Manual focus for sports

Make that for one sport. I snagged a trio of Nikon E lenses a few months ago (the collection is growing), and finally had time to give one of them a try. With the 100mm f/2.8E in hand (along with the 35mm f/1.8G ED), I did my usual tour of the city.

The lens is tiny, as are most MF lenses compared to their AF counterparts. It's a bit unbalanced on the D3, and would make a better fit on a DSLR without a vertical grip. Using the aperture ring on the lens to set the aperture brings back fond memories of the old days with my EM and Fujica film bodies. The focus action is smooth, although not up to the level of a Nikkor lens. The E lenses were Nikon's attempt at challenging the proliferation of third party lenses, and so don't have the same build quality and optical performance of their regular lens line.
Nikon 105mm f/2 DC and 100mm f/2.8E with HB-31 hood
Nikon 105mm f/2 DC and 100mm f/2.8E with HB-31 hood
As I wandered through the city, I decided to zigzag around Chinatown to look for some corners that I hadn't photographed before.

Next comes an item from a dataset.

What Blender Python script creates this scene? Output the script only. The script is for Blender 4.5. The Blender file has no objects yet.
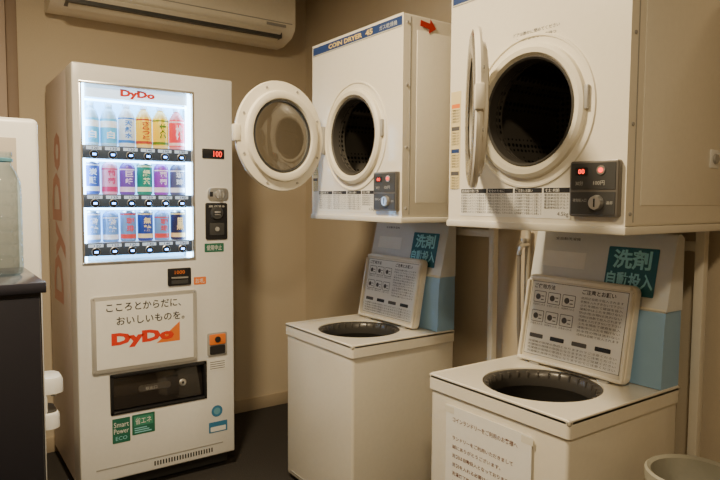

I ran across several volleyball games going on at the Willie "Woo Woo" Wong Playground, and thought I'd try to take a few shots.

The only time I tried MF for sports was a painful 30 minutes trying to capture surfing with the V1 and Sigma 500mm. Painful because that combination results in very, very tight framing, and is unwieldy when you're trying to MF.

I did a lot better this time. Yes, I missed focus quite a lot, shooting at f/5.6 through the fence. Timing of course is an issue, but I never said I was a pro. Some of the shots have the player's hand right on the ball, making it look more like a basketball game than volleyball. It took me some time to remember that I was shooting action and switch to manual exposure to keep the shutter speed up.

But I did snag some keepers, leaving me pretty happy.